--- start of Raw data ---

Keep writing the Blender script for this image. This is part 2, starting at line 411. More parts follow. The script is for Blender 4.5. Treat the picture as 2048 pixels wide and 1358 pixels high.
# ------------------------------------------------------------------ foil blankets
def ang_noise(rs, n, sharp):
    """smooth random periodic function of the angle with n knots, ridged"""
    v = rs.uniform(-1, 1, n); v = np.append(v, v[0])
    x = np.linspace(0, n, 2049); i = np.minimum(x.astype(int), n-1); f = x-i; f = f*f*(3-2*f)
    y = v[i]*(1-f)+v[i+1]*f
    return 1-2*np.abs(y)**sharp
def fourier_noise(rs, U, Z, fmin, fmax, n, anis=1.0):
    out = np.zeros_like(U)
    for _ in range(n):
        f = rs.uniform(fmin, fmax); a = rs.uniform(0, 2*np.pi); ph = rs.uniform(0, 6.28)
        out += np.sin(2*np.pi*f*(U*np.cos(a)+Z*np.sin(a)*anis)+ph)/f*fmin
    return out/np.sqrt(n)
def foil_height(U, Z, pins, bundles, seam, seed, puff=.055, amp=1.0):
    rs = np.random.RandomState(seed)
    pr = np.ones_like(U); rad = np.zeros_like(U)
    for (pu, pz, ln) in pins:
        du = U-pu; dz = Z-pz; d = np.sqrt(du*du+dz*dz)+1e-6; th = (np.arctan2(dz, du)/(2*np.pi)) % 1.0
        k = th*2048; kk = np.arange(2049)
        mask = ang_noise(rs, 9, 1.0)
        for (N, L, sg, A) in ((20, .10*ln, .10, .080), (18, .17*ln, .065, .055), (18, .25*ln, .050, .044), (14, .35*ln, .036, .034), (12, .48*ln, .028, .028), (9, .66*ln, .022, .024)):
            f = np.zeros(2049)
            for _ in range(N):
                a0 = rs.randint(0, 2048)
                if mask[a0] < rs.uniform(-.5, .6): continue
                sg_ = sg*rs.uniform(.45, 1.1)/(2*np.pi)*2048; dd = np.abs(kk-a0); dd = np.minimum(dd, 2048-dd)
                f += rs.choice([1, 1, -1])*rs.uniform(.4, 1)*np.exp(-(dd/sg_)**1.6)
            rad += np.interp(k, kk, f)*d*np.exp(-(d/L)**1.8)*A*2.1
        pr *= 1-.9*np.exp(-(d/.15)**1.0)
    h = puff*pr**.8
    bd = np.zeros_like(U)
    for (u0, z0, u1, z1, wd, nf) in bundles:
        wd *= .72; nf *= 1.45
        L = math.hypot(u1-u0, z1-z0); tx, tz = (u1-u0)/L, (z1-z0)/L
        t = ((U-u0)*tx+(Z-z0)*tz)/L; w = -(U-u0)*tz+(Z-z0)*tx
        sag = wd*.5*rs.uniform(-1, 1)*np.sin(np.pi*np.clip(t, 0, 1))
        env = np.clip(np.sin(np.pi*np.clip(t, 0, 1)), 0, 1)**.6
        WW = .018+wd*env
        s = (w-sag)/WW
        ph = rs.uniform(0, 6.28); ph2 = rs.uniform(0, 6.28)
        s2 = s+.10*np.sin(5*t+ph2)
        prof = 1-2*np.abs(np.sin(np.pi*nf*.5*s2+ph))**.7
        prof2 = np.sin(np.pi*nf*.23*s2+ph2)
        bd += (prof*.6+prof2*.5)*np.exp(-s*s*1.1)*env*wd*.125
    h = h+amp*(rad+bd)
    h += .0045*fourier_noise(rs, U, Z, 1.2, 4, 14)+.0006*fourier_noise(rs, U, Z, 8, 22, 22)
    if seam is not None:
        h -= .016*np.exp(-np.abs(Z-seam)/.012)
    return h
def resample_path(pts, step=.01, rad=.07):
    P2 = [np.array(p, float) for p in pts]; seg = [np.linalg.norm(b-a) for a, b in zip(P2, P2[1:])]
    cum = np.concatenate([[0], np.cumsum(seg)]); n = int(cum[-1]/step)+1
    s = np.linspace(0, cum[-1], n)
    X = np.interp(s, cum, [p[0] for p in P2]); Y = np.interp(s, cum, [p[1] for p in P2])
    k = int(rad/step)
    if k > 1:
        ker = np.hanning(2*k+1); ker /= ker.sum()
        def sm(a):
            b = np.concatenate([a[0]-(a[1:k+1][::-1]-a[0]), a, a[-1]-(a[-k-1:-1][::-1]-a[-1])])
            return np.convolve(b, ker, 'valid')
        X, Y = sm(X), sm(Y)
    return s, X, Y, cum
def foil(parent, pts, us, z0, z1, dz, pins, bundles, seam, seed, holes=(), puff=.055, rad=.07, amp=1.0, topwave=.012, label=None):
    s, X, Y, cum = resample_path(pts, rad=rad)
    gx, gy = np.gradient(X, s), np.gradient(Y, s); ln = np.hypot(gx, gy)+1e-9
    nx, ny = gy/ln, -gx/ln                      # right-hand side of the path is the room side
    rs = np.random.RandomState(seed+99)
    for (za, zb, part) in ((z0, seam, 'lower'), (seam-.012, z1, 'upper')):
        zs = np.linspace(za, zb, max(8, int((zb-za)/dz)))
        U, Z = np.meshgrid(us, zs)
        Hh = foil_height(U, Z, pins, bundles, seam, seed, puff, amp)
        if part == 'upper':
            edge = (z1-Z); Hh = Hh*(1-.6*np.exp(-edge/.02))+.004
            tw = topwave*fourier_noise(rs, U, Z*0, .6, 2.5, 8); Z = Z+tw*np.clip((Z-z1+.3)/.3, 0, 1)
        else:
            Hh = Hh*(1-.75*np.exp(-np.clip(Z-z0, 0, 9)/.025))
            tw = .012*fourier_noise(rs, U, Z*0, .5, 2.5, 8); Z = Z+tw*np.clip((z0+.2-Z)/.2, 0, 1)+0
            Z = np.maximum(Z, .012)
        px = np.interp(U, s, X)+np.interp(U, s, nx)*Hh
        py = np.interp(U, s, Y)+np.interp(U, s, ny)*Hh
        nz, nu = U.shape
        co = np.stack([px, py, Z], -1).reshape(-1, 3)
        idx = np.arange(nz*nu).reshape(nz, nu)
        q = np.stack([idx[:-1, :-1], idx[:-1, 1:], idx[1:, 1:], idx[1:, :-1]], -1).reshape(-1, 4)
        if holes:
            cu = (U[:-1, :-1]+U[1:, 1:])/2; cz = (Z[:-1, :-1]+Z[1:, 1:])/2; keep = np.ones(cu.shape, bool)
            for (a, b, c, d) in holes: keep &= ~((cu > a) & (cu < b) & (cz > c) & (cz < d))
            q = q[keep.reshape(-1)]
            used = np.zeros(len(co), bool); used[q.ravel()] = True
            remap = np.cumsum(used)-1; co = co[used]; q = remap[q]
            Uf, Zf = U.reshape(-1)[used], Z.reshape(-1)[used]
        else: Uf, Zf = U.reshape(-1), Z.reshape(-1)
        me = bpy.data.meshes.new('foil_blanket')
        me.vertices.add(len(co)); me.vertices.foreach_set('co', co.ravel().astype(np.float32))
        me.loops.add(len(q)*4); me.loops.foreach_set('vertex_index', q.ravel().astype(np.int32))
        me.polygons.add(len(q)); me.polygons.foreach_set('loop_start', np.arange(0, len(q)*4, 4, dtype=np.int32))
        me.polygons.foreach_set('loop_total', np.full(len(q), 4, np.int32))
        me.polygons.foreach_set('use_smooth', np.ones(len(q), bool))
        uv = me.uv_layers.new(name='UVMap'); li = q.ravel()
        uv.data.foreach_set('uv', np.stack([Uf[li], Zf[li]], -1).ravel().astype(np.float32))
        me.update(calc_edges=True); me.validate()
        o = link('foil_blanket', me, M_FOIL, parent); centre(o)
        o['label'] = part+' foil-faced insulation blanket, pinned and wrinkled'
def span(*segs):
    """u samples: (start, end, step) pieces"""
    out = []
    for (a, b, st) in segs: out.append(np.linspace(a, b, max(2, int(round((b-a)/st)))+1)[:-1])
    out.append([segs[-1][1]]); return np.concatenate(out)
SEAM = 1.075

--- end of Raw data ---

What the task requires
Show each line holding the word "part".

Result below
Keep writing the Blender script for this image. This is part 2, starting at line 411. More parts follow. The script is for Blender 4.5. Treat the picture as 2048 pixels wide and 1358 pixels high.
    for (za, zb, part) in ((z0, seam, 'lower'), (seam-.012, z1, 'upper')):
        if part == 'upper':
        o['label'] = part+' foil-faced insulation blanket, pinned and wrinkled'